Now I’m not a scientist. I’m a former seminarian with a graduate degree in pastoral ministry with an emphasis in theology. So I won’t address Bill Nye’s starting point (ie, his source of authority, which I assume is the scientific method and its attendant research methodologies). But I can comment on Ken Ham’s source of authority – the bible – since I share his respect for it.
Relative to their discussion of scripture, then, what they should have said to each other was this.
Bill Nye: Ken, whenever you say ‘the bible says’ I feel it’s akin to someone saying, ‘Well, my mom says.’ I don’t doubt you love your mom. But I’ve never met her. So I just don’t trust what you say to be true. If I’m to be convinced of your position, I need something more than, ‘God said it, I believe it, that settles it.’

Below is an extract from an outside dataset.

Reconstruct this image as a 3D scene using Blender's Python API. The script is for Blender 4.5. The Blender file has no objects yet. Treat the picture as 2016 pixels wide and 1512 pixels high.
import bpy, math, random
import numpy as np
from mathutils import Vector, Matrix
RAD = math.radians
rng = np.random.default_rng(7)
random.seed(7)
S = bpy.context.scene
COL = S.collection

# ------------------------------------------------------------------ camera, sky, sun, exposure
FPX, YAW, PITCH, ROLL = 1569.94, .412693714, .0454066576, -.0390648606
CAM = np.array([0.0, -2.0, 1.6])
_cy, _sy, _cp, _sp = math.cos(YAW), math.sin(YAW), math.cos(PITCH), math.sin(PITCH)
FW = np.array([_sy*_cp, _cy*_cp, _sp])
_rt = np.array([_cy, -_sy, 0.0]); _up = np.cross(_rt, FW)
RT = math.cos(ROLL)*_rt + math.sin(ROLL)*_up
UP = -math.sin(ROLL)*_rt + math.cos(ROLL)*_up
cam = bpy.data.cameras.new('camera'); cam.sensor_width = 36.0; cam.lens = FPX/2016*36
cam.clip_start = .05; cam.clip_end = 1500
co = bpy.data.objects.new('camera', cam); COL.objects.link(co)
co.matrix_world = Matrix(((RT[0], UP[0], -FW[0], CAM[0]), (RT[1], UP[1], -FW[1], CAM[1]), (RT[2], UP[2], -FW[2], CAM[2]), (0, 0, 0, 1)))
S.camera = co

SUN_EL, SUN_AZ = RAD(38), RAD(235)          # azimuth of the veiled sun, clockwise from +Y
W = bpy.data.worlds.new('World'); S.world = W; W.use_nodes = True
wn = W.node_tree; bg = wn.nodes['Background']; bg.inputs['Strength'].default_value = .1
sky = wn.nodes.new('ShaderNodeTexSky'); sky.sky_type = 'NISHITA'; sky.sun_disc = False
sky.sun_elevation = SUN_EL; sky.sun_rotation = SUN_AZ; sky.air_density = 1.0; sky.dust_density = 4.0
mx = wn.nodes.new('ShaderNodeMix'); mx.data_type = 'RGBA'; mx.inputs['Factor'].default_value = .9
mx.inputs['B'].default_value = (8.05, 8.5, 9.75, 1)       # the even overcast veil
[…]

Ken Ham: Bill, whenever you downplay the bible as an ‘ancient text interpreted into American English’ I get the impression that you’re unaware of the science of hermeneutics as well as textual criticism along with source, form, and redaction criticism. It seems you lack appreciation for the variety of ways – other than the scientific method – in which we gain knowledge.
And then proceed from there. For at the heart of the 2 hour interchange which I watched live on YouTube a few weeks back was what one does with the bible. I’m not commenting on whether that should have been at the heart of their talks, but it obviously was (obvious to me at least).
If they’d acknowledged their different starting points (again, not evolution vs creation, but their source of authority as to what is true) then they might have had an interesting discussion. I doubt they would have changed each other’s minds in the end, but their ‘debate’ would have had some meat to it.
And we observers – no matter our position or lack of one on what’s authoritative – could have offered a more intelligent response than, “Yeah…what he said.”